## Goal of the exercise
Please, without the pictures, retype exactly the lines from the start of the material through the line that holds "hd.build('handle', M_CHROME, lever, A1, smooth=30)".

## Information shown
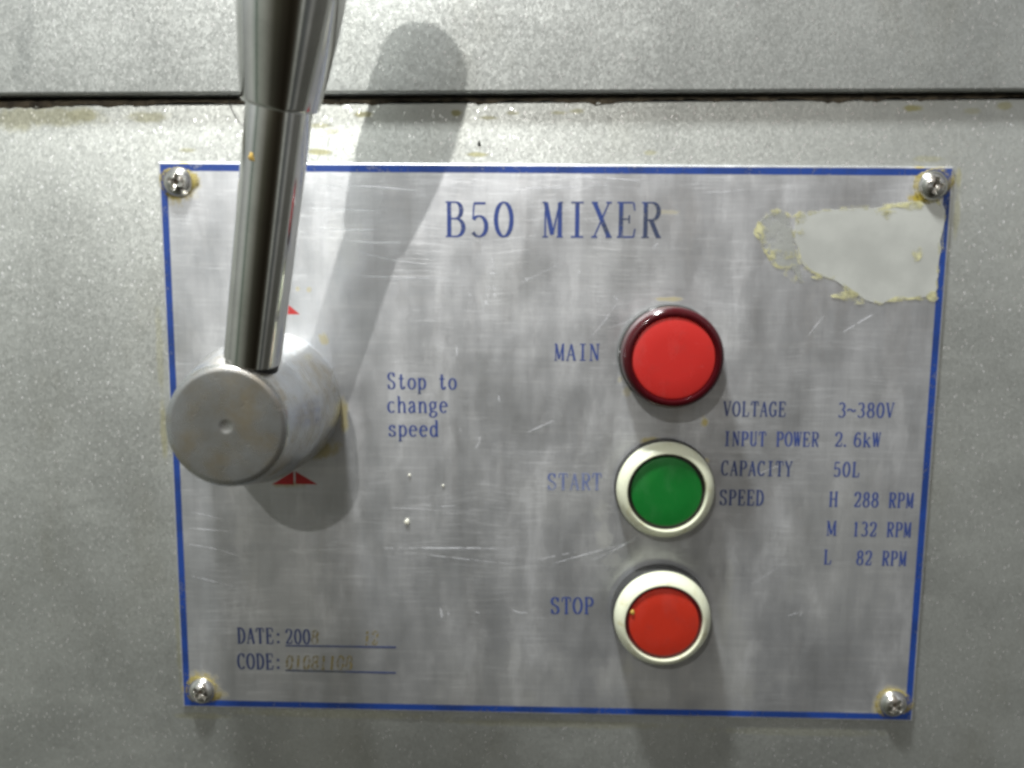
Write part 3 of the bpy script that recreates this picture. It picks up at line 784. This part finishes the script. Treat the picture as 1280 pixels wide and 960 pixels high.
# black core added as the dark gap under the rod's end
hs.lathe([(0, -9), (7.0, -9), (7.0, -.6), (0, -.6)], A0, ax, 64)
hs.build('gap_shade_core', M_BLACK, lever, A0, smooth=30)
hd = MB()
prof = [(7.6, -.2), (9.0, -.25), (9.3, .1), (9.4, .6)]
prof += [(9.5, 1.5), (10.5, 8), (11.5, 16), (12.25, 24), (12.5, 32), (12.5, 40), (12.35, 47), (12.0, 54.5)]
for k in range(1, 13):
    a = math.pi / 2 * k / 12
    prof.append((12.0 * math.cos(a) if k < 12 else 0, 54.5 + 11.6 * math.sin(a)))
hd.lathe(prof, A1, ax, 96)
hd.build('handle', M_CHROME, lever, A1, smooth=30)

# ------------------------------------------------------------------ lamp and push buttons
def rnd_prof(pts): return pts
LX, LY = 36.0, 30.6
lampo = thing('indicator_lamp', (LX, LY, PT), 'red round MAIN indicator lamp with dark red rim, topmost of three', 'indicator lamp')
o3 = (LX, LY, PT)
MB().lathe([(11, 0), (15.2, 0), (15.4, .4), (15.3, 3.4), (14.9, 3.8), (11, 3.8)], o3).build('seat_ring', M_SEAT, lampo, o3, smooth=35)
MB().lathe([(11, 3.8), (14.5, 3.8), (14.9, 4.3), (14.85, 10.4), (14.6, 11.4), (14.0, 12.1), (13.3, 12.4), (12.5, 12.25), (12.2, 11.8), (12.15, 9)], o3).build('rim', M_RIM, lampo, o3, smooth=35)
MB().lathe([(12.13, 8), (12.13, 11.45), (11.85, 11.8), (11.0, 11.98), (6, 12.15), (0, 12.2)], o3).build('lens', M_LENS, lampo, o3, smooth=35)

def push_button(name, y, label, cap_mat, skirt_mat, hc, hb, drop):
    """hc height of the black collar, hb of the bezel lip, drop of the cap face below that lip"""
    b_ = thing(name, (36.0, y, PT), label, 'push button', 'round push buttons in cream bezels')
    o_ = (36.0, y, PT)
    MB().lathe([(10, 0), (15.2, 0), (15.4, .3), (15.3, hc - .4), (14.9, hc), (10, hc)], o_).build('collar', M_BLACK, b_, o_, smooth=35)  # black gasket, its height also standing for the shaded ring wall
    k = hb - hc
    MB().lathe([(11.9, hc), (14.6, hc), (14.95, hc + .06 * k), (14.95, hc + .25 * k), (14.65, hc + .48 * k), (14.05, hc + .70 * k), (13.3, hc + .88 * k), (12.65, hc + .97 * k),
                (12.15, hb), (11.95, hb - .12), (11.85, hb - .5), (11.85, hc + .1)], o_).build('bezel', M_WHITE, b_, o_, smooth=35)
    t = hb - drop
    MB().lathe([(11.83, hc), (11.83, t - 1.0), (11.5, t - .9), (10.9, t - .8), (9, t - .8)], o_).build('cap_skirt', skirt_mat, b_, o_, smooth=35)
    MB().lathe([(10.75, hc), (10.75, t - .45), (10.6, t - .12), (10.15, t), (5, t + .06), (0, t + .1)], o_).build('cap', cap_mat, b_, o_, smooth=35)
    return b_
push_button('start_button', -10.70, 'green START push button in a cream ring between lamp and red button', M_GREEN, M_CAPRIM, 3.2, 7.8, 1.1)
push_button('stop_button', -50.96, 'red STOP push button in a cream ring, lowest of three controls', M_STOP, M_CAPRED, 5.2, 10.6, .7)

# ------------------------------------------------------------------ small bits of dried dough and a hair
M_CRUMB = plain('dried_dough', (.72, .70, .58), .7, scale=1.5)
M_YCRUMB = plain('yellow_crumb', (.55, .36, .07), .6, scale=1.5)
M_SPECK = plain('dark_speck', (.03, .03, .025), .7)
def crumb(name, pos, rx, ry, rz, mat, label, cat='crumb'):
    mb = MB()
    n, k = 12, 7
    prof = []
    idx = []
    for i in range(k + 1):
        th = math.pi * i / k
        row = []
        for j in range(n):
            a = 2 * math.pi * j / n
            q = 1 + .22 * math.sin(3 * a + i) + rnd.uniform(-.12, .12)
            row.append(len(mb.v)); mb.v.append((pos[0] + rx * q * math.sin(th) * math.cos(a), pos[1] + ry * q * math.sin(th) * math.sin(a), pos[2] + rz * (1 - math.cos(th))))
        idx.append(row)
    for r0, r1 in zip(idx, idx[1:]):
        for j in range(n):
            mb.f.append([r0[j], r0[(j + 1) % n], r1[(j + 1) % n], r1[j]])
    o = mb.build(name, mat, None, pos, smooth=60)
    return tag(o, label, cat)
crumb('dough_crumb', (-44.00, -23.18, PT), .75, .95, .35, M_CRUMB, 'whitish dried crumb stuck on the plate right of the lower red arrows')
crumb('dough_crumb', (-43.12, -8.20, PT), .4, .4, .25, M_CRUMB, 'tiny pale crumb stuck on the plate below the word speed')
crumb('dough_crumb', (-32.61, -11.38, PT), .35, .35, .2, M_CRUMB, 'tiny yellowish crumb on the plate midway between lever hub and START')
crumb('dough_crumb', (26.27, -47.60, PT + 9.95), .65, .75, .25, M_YCRUMB, 'small yellowish crumb stuck on the edge of the red stop button')
rp = A0 + ax * (Lr * .83)
side = (Vector((-5.36, 58.08, 268.6)) - rp).normalized()
side = (side - ax * side.dot(ax)).normalized()
lt = side.cross(ax)
cp = rp + (side * .83 - lt * -.55).normalized() * 7.75 if False else rp + (side * .80 + Vector((-1, 0, 0)) * .60).normalized() * 7.8
crumb('dough_crumb', tuple(cp), .75, 1.0, .3, M_YCRUMB, 'orange yellow crumb stuck on the chrome lever rod below the handle')
crumb('dirt_speck', (-21.73, 92.84, .0), .45, .8, .3, M_SPECK, 'black speck on the paint between seam and plate', 'speck')
hair = MB()
hp = spline([(-96.35, 106.47), (-95.66, 102.88), (-93.64, 99.21), (-91.56, 96.91)], 6)
for i, (x, y) in enumerate(hp): pass
hair.ribbon(hp, [.16] * len(hp), .55)
hair.ribbon(hp, [.16] * len(hp), .40)
tag(hair.build('hair', M_SPECK, None, (hp[0][0], hp[0][1], .4)), 'short dark hair hanging from the seam beside the lever', 'hair')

## Answer below
Write part 3 of the bpy script that recreates this picture. It picks up at line 784. This part finishes the script. Treat the picture as 1280 pixels wide and 960 pixels high.
# black core added as the dark gap under the rod's end
hs.lathe([(0, -9), (7.0, -9), (7.0, -.6), (0, -.6)], A0, ax, 64)
hs.build('gap_shade_core', M_BLACK, lever, A0, smooth=30)
hd = MB()
prof = [(7.6, -.2), (9.0, -.25), (9.3, .1), (9.4, .6)]
prof += [(9.5, 1.5), (10.5, 8), (11.5, 16), (12.25, 24), (12.5, 32), (12.5, 40), (12.35, 47), (12.0, 54.5)]
for k in range(1, 13):
    a = math.pi / 2 * k / 12
    prof.append((12.0 * math.cos(a) if k < 12 else 0, 54.5 + 11.6 * math.sin(a)))
hd.lathe(prof, A1, ax, 96)
hd.build('handle', M_CHROME, lever, A1, smooth=30)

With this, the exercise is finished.